[Collected data entries]
========

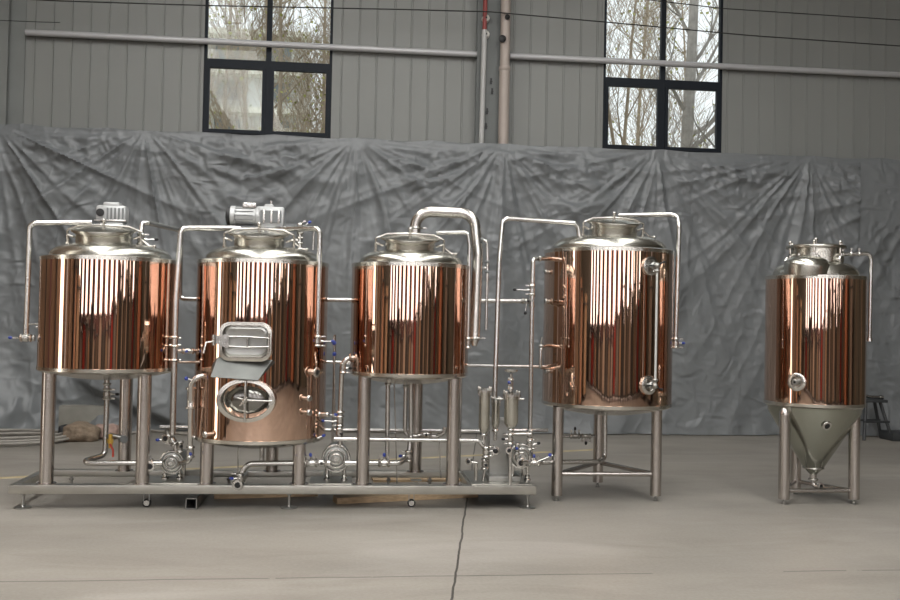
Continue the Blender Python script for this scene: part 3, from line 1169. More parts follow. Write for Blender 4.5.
W_, H_ = .395, .295
m = MB()
loft(m, [lp(W_ - .02, H_ - .02, .07, -.10), lp(W_ - .02, H_ - .02, .07, .055), lp(W_, H_, .08, .058), lp(W_, H_, .08, .075), lp(W_ - .05, H_ - .05, .06, .078), lp(W_ - .055, H_ - .055, .06, .02)], close_last=True)
ht = m.build('hatch_frame', 'band', t2, smooth=40)
m = MB()
loft(m, [lp(W_ - .07, H_ - .07, .055, .022), lp(W_ - .07, H_ - .07, .055, .062), lp(W_ - .10, H_ - .10, .045, .070), lp(W_ - .13, H_ - .13, .04, .066)], close_last=True, close_first=True)
hd = m.build('hatch_door', 'dull', ht, smooth=30)
m = MB()
m.tube([pc + tx * -.165 + nn * .085 + UP * .035, pc + tx * .0 + nn * .092 + UP * .038, pc + tx * .178 + nn * .085 + UP * .030], .007)
m.tube([pc + tx * -.165 + nn * .085 - UP * .035, pc + tx * .0 + nn * .092 - UP * .042, pc + tx * .178 + nn * .085 - UP * .035], .007)
m.tube([pc + tx * .178 + nn * .08 + UP * .07, pc + tx * .178 + nn * .08 - UP * .07], .008)
m.tube([pc + tx * .02 + nn * .09 + UP * .04, pc + tx * .02 + nn * .09 - UP * .045], .006)
m.build('door_brace', 'bright', ht)
m = MB()
q = pc + tx * -.18 + nn * .085
vs = [q + tx * a + UP * b + nn * c_ for c_ in (0, .012) for a, b in ((-.055, -.01), (.06, -.055), (.06, .055), (-.055, .04))]
m.add(vs, [(0, 3, 2, 1), (4, 5, 6, 7), (0, 1, 5, 4), (1, 2, 6, 5), (2, 3, 7, 6), (3, 0, 4, 7)])
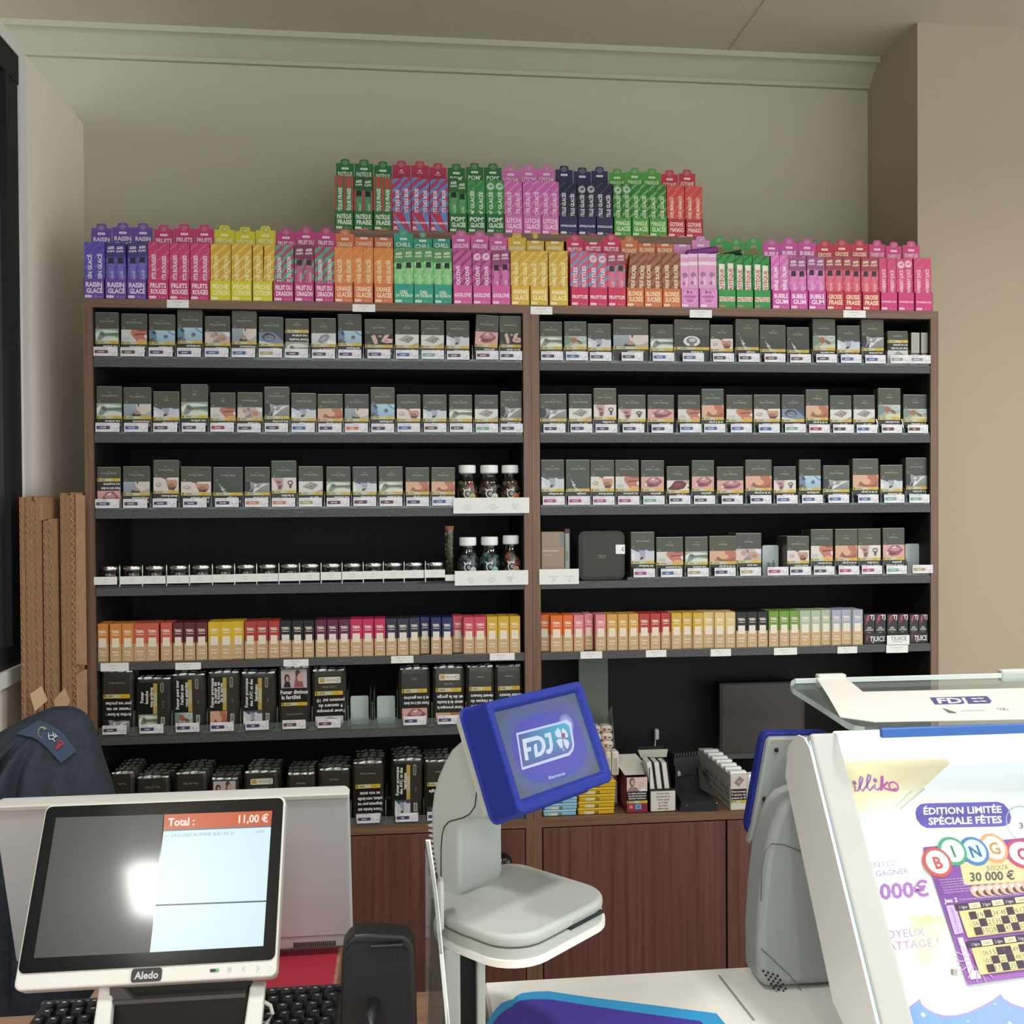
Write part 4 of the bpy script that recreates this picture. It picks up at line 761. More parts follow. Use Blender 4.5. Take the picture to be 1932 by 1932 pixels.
tn = O('cigarillo_tin', MB().ext(rrect(-w/2, w/2, 0, h, .014, 6), 0, .022, 'y').me('cigarillo_tin', [tint('tin_black', '2c2b25', .45)], 40), None, ((xa+xb)/2, .017, z4+.0005), label='square black tin with rounded corners standing on the fourth shelf', cat='tin')
O('rim', MB().ext(rrect(-w/2+.002, w/2-.002, .002, h-.002, .013, 6), -.0012, 0, 'y').me('rim', [tint('tin_rim', '191914', .35)], 40), tn)
O('lid', MB().ext(rrect(-w/2+.0075, w/2-.0075, .0075, h-.0075, .009, 6), -.003, -.0012, 'y').me('lid', [tint('tin_lid', '37342b', .5)], 40), tn)
cv = CV(y0=-.0031); cv.text('Winston', 0, h*.5, .0035, 'a8a698', bold=0, w=w*.2); cv.text('special tabac', 0, h*.46, .0024, 'a8a698', bold=0, w=w*.18); O('lid_print', cv.me('lid_print'), tn)
st = O('seal_sticker', MB().ext(rrect(w*.3, w/2, h*.53, h*.72, .001, 2), -.0042, -.0032, 'y').me('seal_sticker', ['cap']), tn, label='white seal sticker')
cv = CV(y0=-.0044); cv.ring(w*.47, h*.625, .004, .004, .0015, '3a3a38', 12, 60, 300); O('seal_print', cv.me('seal_print'), st)
slip(1017.5, 1092, 1073, 1103, [('20g Franck Benson', .36, .52, .5), ('Naturel', .36, .36, .5), ('15,40€', .36, .22, .5), ('20g Franck Benson', .76, .52, .5), ('Kasaké', .76, .36, .5), ('5,80€', .76, .22, .5)], 'white card price slip beside the pillar, overlapping the fourth shelf edge', Y=-.0025)

# ---------------------------------------------------------------- e-liquid boxes on the fifth shelf
z5 = ZS[4]
JL = [('I',[(137,235),(243,340),(342,437)],'amber','d0843a'),('I',[(440,538),(540,640),(655,750)],'coral','c65a44'),('I',[(755,842),(845,940),(943,1036)],'maroon','5e2226'),('I',[(1042,1138),(1140,1236),(1238,1333)],'yellow','d4ae1e'),('I',[(1337,1430),(1432,1527),(1530,1620)],'brick red','a63a30'),('I',[(1622,1717),(1720,1812),(1813,1903)],'black','15171a'),
 ('J',[(103,193),(197,286),(290,378)],'plum','5c2040'),('J',[(383,475),(478,568),(572,660)],'magenta','c02a5c'),('J',[(663,752),(755,845),(848,933)],'slate black','2a2d3c'),('J',[(935,1012),(1020,1105),(1107,1192)],'navy','1c2658'),('J',[(1193,1275),(1278,1365),(1368,1457)],'rose','c84a5c'),('J',[(1463,1550),(1552,1640),(1643,1730)],'gold','d0a42e')]
JR = [('K',[(84,180),(190,295),(300,393)],'orange','da6a2a'),('K',[(398,492),(495,575),(597,694)],'pink','d8828c'),('K',[(700,797),(800,894),(897,990)],'honey','cf9c4a'),('K',[(993,1091),(1095,1190),(1193,1286)],'scarlet','b23a36'),('K',[(1288,1385),(1387,1482),(1485,1580)],'mustard','cca53c'),('K',[(1583,1680),(1682,1778),(1780,1873)],'cream','d3b878'),('L',[(88,180),(182,272),(274,362)],'jet black','121416'),('L',[(368,458),(460,549),(551,638)],'leaf green','6c9434'),('L',[(640,733),(735,823),(825,912)],'sage','a6b59c'),('L',[(915,1000),(1002,1092),(1098,1187)],'lavender grey','a0a5b2')]
def juice_mesh(c, w, h):
    def build():
        m = MB(); cut = h*.46; k = L4('c2a276'); t = L4(c)
        m.bbox(-w/2, w/2, 0, w, 0, h, .0006, 0, k)
        m.c = [t if v[2] > cut else k for v in m.v]; return m.me('e_liquid_box', [tint('juice_top', c, .45)])
    return memo(('jb', c, w, h), build)
def juice_print(c, w, h, nm):
    def build():
        cv = CV(); a = w/2-.0004; cut = h*.47
        cv.rect(-a, .0005, a, cut, 'c4a478'); ic = 'f2e6d4'
        cv.text('TRIBAL', 0, h*.79, h*.075, ic, w=w*.66, rot=4); cv.rect(-w*.28, h*.70, w*.3, h*.715, ic)
        cv.rect(-w*.31, h*.385, w*.31, h*.62, 'e6dcc8')
        for q in range(8): an = q*math.pi/4; cv.poly([(math.cos(an-.12)*w*.07, h*.5+math.sin(an-.12)*w*.07), (math.cos(an)*w*.25, h*.5+math.sin(an)*w*.25), (math.cos(an+.12)*w*.07, h*.5+math.sin(an+.12)*w*.07)], 'cdbf9f')
        cv.text(nm[0], 0, h*.27, h*.055, 'efe2ca', w=w*.55); cv.text(nm[1], 0, h*.19, h*.05, 'efe2ca', w=w*.66); cv.rect(-w*.24, h*.055, w*.24, h*.07, 'e8d8ba'); return cv.me('box_print')
    return memo(('jp', c, w, h), build)
JNM = [('Mango', 'Frais'), ('Fraise', 'Kiwi'), ('Cola', 'Cerise'), ('Citron', 'Jaune'), ('Fruits', 'Rouges'), ('Réglisse', 'Noire'), ('Mûre', 'Sauvage'), ('Grenade', 'Litchi'), ('Cassis', 'Frais'), ('Myrtille', 'Bleue'), ('Goyave', 'Rose'), ('Ananas', 'Coco')]
for side, rows in (('L', JL), ('R', JR)):
    end = 'cardboard' if side == 'L' else 'pillar'
    for gi, (c, sp, nm, col) in enumerate(rows):
        for q, (a, b) in enumerate(sp):
            yoff = .006+(.0 if (gi+q) % 5 else .004)+(.016 if (side, gi, q) in (('R', 1, 1), ('L', 9, 0), ('L', 10, 0)) else 0)+(.008 if (side, gi, q) in (('R', 0, 0),) else 0)
            xa, xb = onY(cpx(c, a), 1200, yoff)[0], onY(cpx(c, b), 1200, yoff)[0]; w = .0265 if xb-xa > .024 else round(xb-xa, 4); w = round(min(w, xb-xa+.001), 4)-.0006; w = round(w, 3); h = .0795
            p = O('e_liquid_box', juice_mesh(col, w, h), None, ((xa+xb)/2, yoff, z5), label='%s and kraft e-liquid box, %s of its three, counting from the %s' % (nm, ORD[q], end), cat='box', group='e-liquid boxes on the fifth shelf')
            O('box_print', juice_print(col, w, h, JNM[(gi+(5 if side == 'R' else 0)) % 12]), p)
            b2 = p.copy(); COL.objects.link(b2); b2.location = ((xa+xb)/2+rnd.uniform(-.001, .001), yoff+w+.003+rnd.uniform(0, .002), z5); b2['label'] = '%s-topped e-liquid box directly behind the %s of the front three' % (nm, ORD[q]); b2['group'] = 'second row of %s e-liquid boxes' % nm
cl5 = O('shelf_lip', MB().box(.0195, .9065, -.0004, .0012, z5, z5+.0012).box(.9445, 1.8305, -.0004, .0012, z5, z5+.0012).me('shelf_lip', ['acryl2']), unit)
for i, (a, b) in enumerate([(1195, 1393), (1396, 1586), (1590, 1778)]):
    Y = .008; xa, xb = onY(cpx('L', a), 1190, Y)[0], min(onY(cpx('L', b), 1190, Y)[0], 1.8302); w = xb-xa-.001; zt = onY(cpx('L', a), cpy('L', 135), Y)[2]-z5
    d = O('juice_display_box', MB().box(-w/2, w/2, 0, .0008, 0, .026).box(-w/2, w/2, 0, .06, 0, .0008).box(-w/2, -w/2+.0008, 0, .06, 0, .03).box(w/2-.0008, w/2, 0, .06, 0, .03).me('juice_display_box', [tint('tj_black', '1d1a1b', .45)]), None, ((xa+xb)/2, Y, z5), label='black e-liquid display box with red bolt, %s from the lavender grey boxes' % ORD[i], cat='display box', group='black e-liquid display boxes')
    cv = CV(); cv.poly([(-w*.42, .004), (-w*.36, .012), (-w*.4, .012), (-w*.36, .021), (-w*.3, .021), (-w*.33, .014), (-w*.29, .014)], 'a02c40'); cv.text('TJUICE', w*.1, .0128, .0115, 'dcd8d4', w=w*.68); O('front_print', cv.me('front_print'), d)
    for k in (0, 1):
        bw = w/2-.0012; b = O('e_liquid_box', memo(('tjb', round(bw, 4), round(zt, 3)), lambda: MB().bbox(-bw/2, bw/2, 0, bw, 0, zt-.001, .0006).me('e_liquid_box', [tint('tj_box', '242021', .4)])), None, ((xa+xb)/2+(-.5+k)*(bw+.001), Y+.0015, z5+.0009), label='black e-liquid box with red bolt, %s in the %s black display box' % (ORD[k], ORD[i]), cat='box', group='black e-liquid boxes')
        cv = CV(); h = zt; cv.poly([(-bw*.42, h*.62), (-bw*.2, h*.78), (-bw*.34, h*.78), (-bw*.16, h*.97), (bw*.04, h*.97), (-bw*.06, h*.84), (bw*.04, h*.84)], 'a83048'); cv.text('TJ', bw*.26, h*.9, h*.14, 'dcd8d4', w=bw*.44); cv.text('RED', 0, h*.54, h*.055, 'c8c4c0', w=bw*.4); cv.text('ASTAIRE', 0, h*.47, h*.055, 'c8c4c0', w=bw*.7); cv.text('10ML', 0, h*.38, h*.04, 'a8a4a0', w=bw*.4); O('box_print', cv.me('box_print', 'gloss_ink'), b)
    if i == 1:
        o, = [slip(cpx('L', 1395), cpx('L', 1590), cpy('L', 313), cpy('L', 398), [('TJUICE', .52, .66, 2.2), ('10 ML 50/50', .5, .3, .6)], 'white card slip lettered in capitals over the middle black display box', Y=-.001, fade='55555a')]
for i, (x0, x1, y0, y1, lab) in enumerate([(190,243,1250,1267,'I'),(331,379,1249.5,1264,'I'),(535,582,1243.5,1257.5,'I'),(738,780,1237,1251.5,'I'),(924,971,1231.5,1246,'I')]):
    slip(x0, x1, y0, y1, [('TRIBAL 10 ML', .45, .68, .55), ('4,90€', .45, .3, .55)], 'white paper price slip on the fifth shelf edge, %s from the cardboard' % ORD[i], group='price slips on the fifth shelf')
for i, (x0, x1, y0, y1) in enumerate([(1095,1136,1228.5,1243),(1218.5,1257,1226,1240),(1340.5,1379,1224,1238.5),(1460,1503.5,1221.5,1236),(1580,1617,1219.5,1233)]):
    slip(x0, x1, y0, y1, [('TRIBAL 10 ML', .45, .68, .55), ('4,90€', .45, .3, .55)], 'white paper price slip on the fifth shelf edge, %s after the pillar' % ORD[i], group='price slips on the fifth shelf')
slip(1672, 1713, 1216.5, 1232, [('RED ASTAIRE 10 ML', .5, .68, .55), ('5,90€', .5, .3, .55)], 'white paper price slip on the shelf edge below the black display boxes', Y=-.0016)
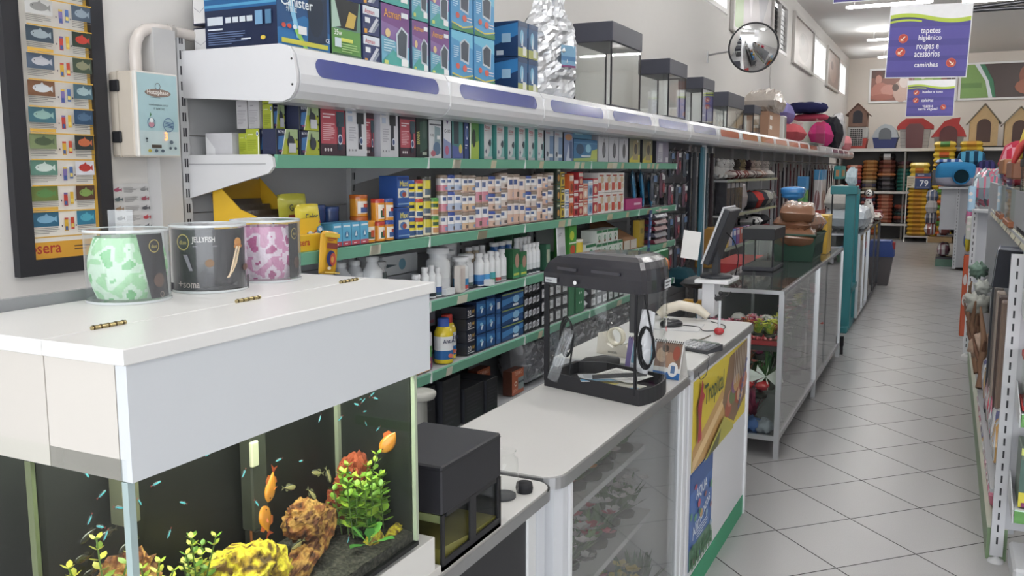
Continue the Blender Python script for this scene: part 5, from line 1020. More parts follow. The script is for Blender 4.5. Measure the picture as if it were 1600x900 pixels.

========

Given exercise - Write out exactly the lines running from the line containing "Write part 4" to the line containing "slip(1017.5, 1092, 1073, 1103, [('20g", with both of those lines included.

Reply -
Write part 4 of the bpy script that recreates this picture. It picks up at line 761. More parts follow. Use Blender 4.5. Take the picture to be 1932 by 1932 pixels.
tn = O('cigarillo_tin', MB().ext(rrect(-w/2, w/2, 0, h, .014, 6), 0, .022, 'y').me('cigarillo_tin', [tint('tin_black', '2c2b25', .45)], 40), None, ((xa+xb)/2, .017, z4+.0005), label='square black tin with rounded corners standing on the fourth shelf', cat='tin')
O('rim', MB().ext(rrect(-w/2+.002, w/2-.002, .002, h-.002, .013, 6), -.0012, 0, 'y').me('rim', [tint('tin_rim', '191914', .35)], 40), tn)
O('lid', MB().ext(rrect(-w/2+.0075, w/2-.0075, .0075, h-.0075, .009, 6), -.003, -.0012, 'y').me('lid', [tint('tin_lid', '37342b', .5)], 40), tn)
cv = CV(y0=-.0031); cv.text('Winston', 0, h*.5, .0035, 'a8a698', bold=0, w=w*.2); cv.text('special tabac', 0, h*.46, .0024, 'a8a698', bold=0, w=w*.18); O('lid_print', cv.me('lid_print'), tn)
st = O('seal_sticker', MB().ext(rrect(w*.3, w/2, h*.53, h*.72, .001, 2), -.0042, -.0032, 'y').me('seal_sticker', ['cap']), tn, label='white seal sticker')
cv = CV(y0=-.0044); cv.ring(w*.47, h*.625, .004, .004, .0015, '3a3a38', 12, 60, 300); O('seal_print', cv.me('seal_print'), st)
slip(1017.5, 1092, 1073, 1103, [('20g Franck Benson', .36, .52, .5), ('Naturel', .36, .36, .5), ('15,40€', .36, .22, .5), ('20g Franck Benson', .76, .52, .5), ('Kasaké', .76, .36, .5), ('5,80€', .76, .22, .5)], 'white card price slip beside the pillar, overlapping the fourth shelf edge', Y=-.0025)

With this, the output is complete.